Anyone who knows more about it?

Comments

  • jheftijhefti Registered Users Posts: 734 Major grins
    edited April 3, 2011
    If you are shooting raw, I'm not sure it makes much of a difference. My understanding is that WB is applied in the jpeg conversion process, and to the raw pix as an 'as shot' presentation. In any case, I have never worried too much about WB when I am shooting, as I always shoot in raw format. Probably there are others here who know more about this. I am curious to know as well.

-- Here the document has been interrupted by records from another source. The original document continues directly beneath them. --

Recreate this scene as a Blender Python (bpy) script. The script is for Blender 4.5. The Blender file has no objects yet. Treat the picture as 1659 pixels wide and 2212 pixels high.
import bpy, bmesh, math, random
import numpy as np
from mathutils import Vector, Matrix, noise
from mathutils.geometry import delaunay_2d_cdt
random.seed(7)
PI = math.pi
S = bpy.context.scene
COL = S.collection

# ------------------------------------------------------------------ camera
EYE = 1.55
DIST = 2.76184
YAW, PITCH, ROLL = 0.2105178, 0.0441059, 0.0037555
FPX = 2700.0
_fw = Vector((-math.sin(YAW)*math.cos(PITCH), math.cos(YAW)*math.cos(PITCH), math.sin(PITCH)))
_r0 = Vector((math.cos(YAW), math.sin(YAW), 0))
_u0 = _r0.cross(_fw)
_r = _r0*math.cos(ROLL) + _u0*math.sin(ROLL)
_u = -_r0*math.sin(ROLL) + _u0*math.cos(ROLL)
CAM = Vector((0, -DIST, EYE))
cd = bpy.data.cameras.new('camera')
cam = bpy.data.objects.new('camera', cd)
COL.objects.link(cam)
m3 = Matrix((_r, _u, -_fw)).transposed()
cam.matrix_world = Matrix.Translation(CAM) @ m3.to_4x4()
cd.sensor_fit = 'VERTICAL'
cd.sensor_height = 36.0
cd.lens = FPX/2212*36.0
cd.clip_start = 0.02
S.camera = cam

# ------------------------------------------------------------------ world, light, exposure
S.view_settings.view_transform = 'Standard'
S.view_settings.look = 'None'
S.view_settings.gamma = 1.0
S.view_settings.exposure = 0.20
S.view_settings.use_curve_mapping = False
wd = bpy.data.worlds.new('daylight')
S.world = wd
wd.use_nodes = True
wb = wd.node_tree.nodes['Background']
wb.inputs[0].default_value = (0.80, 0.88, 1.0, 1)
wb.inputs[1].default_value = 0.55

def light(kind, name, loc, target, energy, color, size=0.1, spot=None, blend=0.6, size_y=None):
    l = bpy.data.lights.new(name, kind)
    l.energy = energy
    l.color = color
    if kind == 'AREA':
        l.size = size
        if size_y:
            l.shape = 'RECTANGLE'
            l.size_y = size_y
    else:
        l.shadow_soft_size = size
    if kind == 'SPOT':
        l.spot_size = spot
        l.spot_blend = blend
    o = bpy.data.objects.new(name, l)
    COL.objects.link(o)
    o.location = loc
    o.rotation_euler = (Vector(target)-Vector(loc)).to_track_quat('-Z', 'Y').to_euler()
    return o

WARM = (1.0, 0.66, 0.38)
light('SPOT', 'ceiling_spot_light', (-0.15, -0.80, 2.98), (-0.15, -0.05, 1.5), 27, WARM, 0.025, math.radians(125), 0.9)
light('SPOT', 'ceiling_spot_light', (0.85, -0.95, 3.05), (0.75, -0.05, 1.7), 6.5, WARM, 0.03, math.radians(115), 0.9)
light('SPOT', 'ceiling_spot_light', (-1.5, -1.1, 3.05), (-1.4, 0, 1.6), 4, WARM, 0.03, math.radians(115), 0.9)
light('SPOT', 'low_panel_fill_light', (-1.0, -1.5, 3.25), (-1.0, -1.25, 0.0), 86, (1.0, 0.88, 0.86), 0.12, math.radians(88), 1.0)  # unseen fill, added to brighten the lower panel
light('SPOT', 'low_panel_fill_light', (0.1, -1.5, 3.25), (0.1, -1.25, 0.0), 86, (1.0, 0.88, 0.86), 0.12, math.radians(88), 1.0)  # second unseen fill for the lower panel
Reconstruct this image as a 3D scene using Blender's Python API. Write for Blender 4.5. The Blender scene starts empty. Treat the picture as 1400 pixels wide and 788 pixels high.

    All that said, I did notice a bizarre WB phenomenon one time, when shooting basketball in a poorly lit court with sodium vapour lights and very light cream colored walls. Every now and then I'd get these weird gradients in color and intensity that should not have been there. I was shooting with a 5DmII, without added photography lights. Only happened once...
  • colourboxcolourbox Registered Users Posts: 2,095 Major grins
    edited April 3, 2011
    What I understand is that there is an effect, and there are specific strategies some photographers use to optimize white balance for most accurate exposure. In Googling it I came across these links. I'm not offering any other conclusions because I don't yet understand everything in those discussions and am still reading them, but you can read them and know that smart people have given it a lot of thought.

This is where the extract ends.